Num só dia, a 13 de março, os EUA vacinaram 4,5 milhões de pessoas. Se mantiverem este ritmo, em maio 50% da população já terá, pelo menos, recebido uma dose e em junho chegarão à marca dos 70%. Ao dia em que escrevo, 38 em cada 100 norte-americanos já foram pelo menos parcialmente vacinados, e 25% da população já está completamente vacinada. No Reino Unido – abençoado seja o seu Brexit –, a situação consegue ser ainda melhor: 42% da população já recebeu uma dose. Já os números do nosso embaraço são idênticos aos dos alemães e dos franceses – apenas 13 em cada 100 pessoas já receberam uma dose, com cerca de 9% da população parcialmente vacinada e 4% já inoculada. Nisto, para variar, somos todos iguais: europeus à espera de vacinas. Só que uns desesperam mais do que outros.
O Nobel Paul Krugman, no NYT, chamou-lhe “um desastre muito europeu”, e perante o caso de o Reino Unido ter quase cinco vezes mais população vacinada do que a Europa, diria que não se excedeu. Está na hora de encarar o que é por demais evidente: a estratégia de vacinação europeia está a revelar-se um fracasso. Um falhanço só equivalente à forma tão calamitosa como a União Europeia geriu a crise das dívidas soberanas.
A Comissão Europeia e Ursula von der Leyen chamaram a si a responsabilidade desta gestão de crise. A ideia era ir ao mercado em bloco, conseguir os melhores preços e as condições mais seguras e eficientes. Mas depressa um bem-intencionado plano centralizado de compra se transformou num jogo do “apanha a vacina”, em que a UE parece estar a ser fintada por todos os lados. Mais uma vez, a UE não foi capaz de perceber que o que normalmente seria bom senso, numa emergência pode ser destrutivo excesso de zelo. Depois da austeridade orçamental da crise da dívida, temos agora a austeridade da crise pandémica. E esta forma de trabalhar e de seguir tudo formalmente “como mandam os livros” fez com que a Comissão tivesse adotado uma postura cautelosa com as farmacêuticas, procurando poupar nos custos sem investir seriamente na investigação. Tudo isto ditou atrasos nos processos de aquisição e o incumprimento dos prazos de entrega. Prazos estes que não estavam juridicamente bem acautelados nos contratos. As farmacêuticas agiram mal e falharam compromissos? Com certeza. Mas a Europa não conseguiu negociar bem nem elevar-se à grande potência que aspira a ser.
O resultado está à vista: estamos perante um imbróglio, com ameaças de recurso a ações judiciais contra as farmacêuticas e até mesmo de assunção do controlo da produção e da distribuição de vacinas e a suspensão das exportações para países com capacidade de produção.

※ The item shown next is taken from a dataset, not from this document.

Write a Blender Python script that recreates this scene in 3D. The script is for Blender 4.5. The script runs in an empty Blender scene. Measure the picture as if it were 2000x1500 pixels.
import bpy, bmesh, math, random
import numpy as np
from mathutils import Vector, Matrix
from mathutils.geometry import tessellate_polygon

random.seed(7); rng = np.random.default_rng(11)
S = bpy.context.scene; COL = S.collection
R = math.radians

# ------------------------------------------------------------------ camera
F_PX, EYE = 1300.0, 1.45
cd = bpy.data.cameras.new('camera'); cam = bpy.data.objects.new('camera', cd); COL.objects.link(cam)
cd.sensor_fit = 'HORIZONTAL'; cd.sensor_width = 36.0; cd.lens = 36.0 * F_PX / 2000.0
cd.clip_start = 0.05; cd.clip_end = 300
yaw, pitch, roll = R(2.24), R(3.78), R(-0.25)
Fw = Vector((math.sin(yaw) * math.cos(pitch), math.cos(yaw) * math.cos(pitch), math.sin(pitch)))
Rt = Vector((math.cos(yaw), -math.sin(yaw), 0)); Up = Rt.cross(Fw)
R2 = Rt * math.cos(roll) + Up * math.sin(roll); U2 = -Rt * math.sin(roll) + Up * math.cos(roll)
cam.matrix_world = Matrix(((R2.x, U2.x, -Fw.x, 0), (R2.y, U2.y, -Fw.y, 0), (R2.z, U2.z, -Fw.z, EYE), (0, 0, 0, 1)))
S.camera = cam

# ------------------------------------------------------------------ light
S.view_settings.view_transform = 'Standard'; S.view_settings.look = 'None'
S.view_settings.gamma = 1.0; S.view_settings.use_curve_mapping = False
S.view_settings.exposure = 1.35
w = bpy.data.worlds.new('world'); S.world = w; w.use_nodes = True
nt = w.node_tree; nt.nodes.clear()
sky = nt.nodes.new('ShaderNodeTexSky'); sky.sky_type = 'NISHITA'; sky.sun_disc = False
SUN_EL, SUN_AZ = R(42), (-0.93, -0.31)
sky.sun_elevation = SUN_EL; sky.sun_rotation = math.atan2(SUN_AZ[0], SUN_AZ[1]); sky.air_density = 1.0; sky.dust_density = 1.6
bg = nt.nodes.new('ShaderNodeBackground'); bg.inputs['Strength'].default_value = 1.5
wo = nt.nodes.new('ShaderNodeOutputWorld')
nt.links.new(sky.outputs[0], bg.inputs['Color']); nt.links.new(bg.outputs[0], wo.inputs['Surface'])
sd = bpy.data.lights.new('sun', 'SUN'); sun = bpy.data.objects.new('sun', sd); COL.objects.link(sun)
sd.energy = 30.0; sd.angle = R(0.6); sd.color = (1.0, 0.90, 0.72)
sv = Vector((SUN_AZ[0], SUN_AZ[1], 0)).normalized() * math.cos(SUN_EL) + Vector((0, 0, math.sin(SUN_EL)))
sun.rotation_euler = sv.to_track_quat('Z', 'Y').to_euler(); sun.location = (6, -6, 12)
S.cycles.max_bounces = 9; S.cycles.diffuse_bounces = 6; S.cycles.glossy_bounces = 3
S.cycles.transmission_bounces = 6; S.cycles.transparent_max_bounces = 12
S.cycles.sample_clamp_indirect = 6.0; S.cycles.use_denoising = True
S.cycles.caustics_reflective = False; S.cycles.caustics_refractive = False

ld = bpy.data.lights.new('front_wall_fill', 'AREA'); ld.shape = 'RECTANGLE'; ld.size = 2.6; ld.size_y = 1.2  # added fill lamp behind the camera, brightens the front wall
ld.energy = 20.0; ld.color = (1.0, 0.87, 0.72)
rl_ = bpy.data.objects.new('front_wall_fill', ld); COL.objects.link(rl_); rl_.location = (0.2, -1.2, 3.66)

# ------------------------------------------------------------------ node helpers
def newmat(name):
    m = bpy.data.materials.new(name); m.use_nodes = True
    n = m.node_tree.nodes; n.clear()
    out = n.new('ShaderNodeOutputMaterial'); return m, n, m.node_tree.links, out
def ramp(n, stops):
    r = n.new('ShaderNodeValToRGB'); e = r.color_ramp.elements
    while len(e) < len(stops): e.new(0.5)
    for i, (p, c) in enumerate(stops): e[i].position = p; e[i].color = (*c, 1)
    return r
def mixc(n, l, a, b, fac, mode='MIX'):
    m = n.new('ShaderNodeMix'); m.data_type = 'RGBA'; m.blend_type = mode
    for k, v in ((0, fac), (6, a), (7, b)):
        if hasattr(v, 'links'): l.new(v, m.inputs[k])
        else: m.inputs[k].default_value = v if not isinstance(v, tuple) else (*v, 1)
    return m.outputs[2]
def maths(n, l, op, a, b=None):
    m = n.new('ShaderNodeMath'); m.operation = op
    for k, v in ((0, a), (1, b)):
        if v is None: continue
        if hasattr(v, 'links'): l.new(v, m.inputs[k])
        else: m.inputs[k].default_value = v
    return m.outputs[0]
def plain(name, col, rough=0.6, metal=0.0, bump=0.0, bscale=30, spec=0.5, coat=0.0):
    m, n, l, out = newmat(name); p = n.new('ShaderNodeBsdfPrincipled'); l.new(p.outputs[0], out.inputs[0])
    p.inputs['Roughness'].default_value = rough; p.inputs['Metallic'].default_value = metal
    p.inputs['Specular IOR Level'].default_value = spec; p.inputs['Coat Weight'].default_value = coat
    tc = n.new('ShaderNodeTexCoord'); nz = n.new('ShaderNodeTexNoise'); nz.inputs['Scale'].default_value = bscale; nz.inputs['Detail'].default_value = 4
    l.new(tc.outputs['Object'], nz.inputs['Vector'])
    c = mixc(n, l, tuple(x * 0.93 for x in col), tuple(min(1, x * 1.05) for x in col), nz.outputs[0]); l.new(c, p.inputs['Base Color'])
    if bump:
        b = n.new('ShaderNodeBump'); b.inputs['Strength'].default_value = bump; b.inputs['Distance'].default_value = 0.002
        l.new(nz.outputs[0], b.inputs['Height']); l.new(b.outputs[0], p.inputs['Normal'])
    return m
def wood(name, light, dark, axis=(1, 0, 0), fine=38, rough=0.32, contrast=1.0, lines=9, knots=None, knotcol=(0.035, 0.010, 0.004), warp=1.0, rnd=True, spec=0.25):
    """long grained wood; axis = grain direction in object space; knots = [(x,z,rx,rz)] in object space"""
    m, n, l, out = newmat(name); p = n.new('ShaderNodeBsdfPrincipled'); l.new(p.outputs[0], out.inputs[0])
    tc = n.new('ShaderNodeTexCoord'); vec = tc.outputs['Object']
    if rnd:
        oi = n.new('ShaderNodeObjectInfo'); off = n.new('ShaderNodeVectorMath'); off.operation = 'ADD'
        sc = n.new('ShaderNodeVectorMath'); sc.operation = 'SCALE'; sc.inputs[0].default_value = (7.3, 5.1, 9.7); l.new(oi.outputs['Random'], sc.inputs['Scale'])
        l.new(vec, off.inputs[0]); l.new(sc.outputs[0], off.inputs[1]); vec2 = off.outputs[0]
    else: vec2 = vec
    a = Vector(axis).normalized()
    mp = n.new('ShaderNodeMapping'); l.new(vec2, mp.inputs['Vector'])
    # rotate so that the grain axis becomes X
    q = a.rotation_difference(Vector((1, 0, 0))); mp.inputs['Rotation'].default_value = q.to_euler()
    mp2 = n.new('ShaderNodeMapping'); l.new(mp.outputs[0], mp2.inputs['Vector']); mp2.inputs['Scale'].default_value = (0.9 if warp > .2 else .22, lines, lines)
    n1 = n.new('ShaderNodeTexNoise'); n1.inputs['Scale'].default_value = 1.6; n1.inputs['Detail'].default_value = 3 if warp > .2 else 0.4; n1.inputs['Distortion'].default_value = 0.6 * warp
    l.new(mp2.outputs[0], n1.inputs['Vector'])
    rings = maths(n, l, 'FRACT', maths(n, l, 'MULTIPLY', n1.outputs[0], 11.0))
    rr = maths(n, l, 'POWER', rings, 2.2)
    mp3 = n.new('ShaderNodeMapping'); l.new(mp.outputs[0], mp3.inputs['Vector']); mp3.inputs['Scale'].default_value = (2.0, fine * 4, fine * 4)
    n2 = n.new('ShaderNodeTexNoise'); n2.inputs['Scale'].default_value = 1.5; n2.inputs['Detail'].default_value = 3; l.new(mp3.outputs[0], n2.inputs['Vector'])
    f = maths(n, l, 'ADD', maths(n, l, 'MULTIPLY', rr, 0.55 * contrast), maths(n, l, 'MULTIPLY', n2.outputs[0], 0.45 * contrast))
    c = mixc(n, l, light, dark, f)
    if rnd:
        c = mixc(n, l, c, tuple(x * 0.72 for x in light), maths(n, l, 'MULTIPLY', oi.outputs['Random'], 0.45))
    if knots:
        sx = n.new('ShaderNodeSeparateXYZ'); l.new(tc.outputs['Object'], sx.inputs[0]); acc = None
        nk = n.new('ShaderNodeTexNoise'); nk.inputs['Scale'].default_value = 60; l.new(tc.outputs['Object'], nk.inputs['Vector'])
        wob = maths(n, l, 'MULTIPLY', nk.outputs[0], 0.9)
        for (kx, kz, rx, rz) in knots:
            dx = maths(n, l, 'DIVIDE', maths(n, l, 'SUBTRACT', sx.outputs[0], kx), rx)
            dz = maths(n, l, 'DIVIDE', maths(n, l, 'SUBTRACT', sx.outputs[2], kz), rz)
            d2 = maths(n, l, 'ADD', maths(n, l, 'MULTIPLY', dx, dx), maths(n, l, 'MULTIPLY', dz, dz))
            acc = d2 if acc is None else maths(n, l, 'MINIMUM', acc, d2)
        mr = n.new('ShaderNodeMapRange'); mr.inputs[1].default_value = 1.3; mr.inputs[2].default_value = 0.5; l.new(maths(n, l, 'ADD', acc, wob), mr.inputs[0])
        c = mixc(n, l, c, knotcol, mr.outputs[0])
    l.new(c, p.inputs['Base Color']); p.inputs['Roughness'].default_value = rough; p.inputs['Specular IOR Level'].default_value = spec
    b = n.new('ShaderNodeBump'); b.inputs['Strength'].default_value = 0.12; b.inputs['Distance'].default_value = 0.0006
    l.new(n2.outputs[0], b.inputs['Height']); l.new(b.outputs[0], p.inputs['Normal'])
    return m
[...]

Sabemos que a recuperação económica é determinada pelo plano de vacinação. Para todos os 27 países da UE cada dia conta, mas para os mais pobres é determinante que não se perca tempo.
Na reunião do Infarmed de terça-feira, foi anunciado que o ritmo de vacinação em Portugal vai acelerar em abril. Mas o amargo de boca de nos vermos a ficar para trás vai demorar a passar. Não é de estranhar que mesmo os europeístas mais convictos comecem a questionar-se sobre o que nos une, afinal, quando, na hora H, mais precisamos da Europa e ela volta a não se sair bem. Ainda gosto de pensar que juntos somos mais fortes, e que juntos saímos melhor disto – mas não faltam argumentos populistas para dizer o contrário.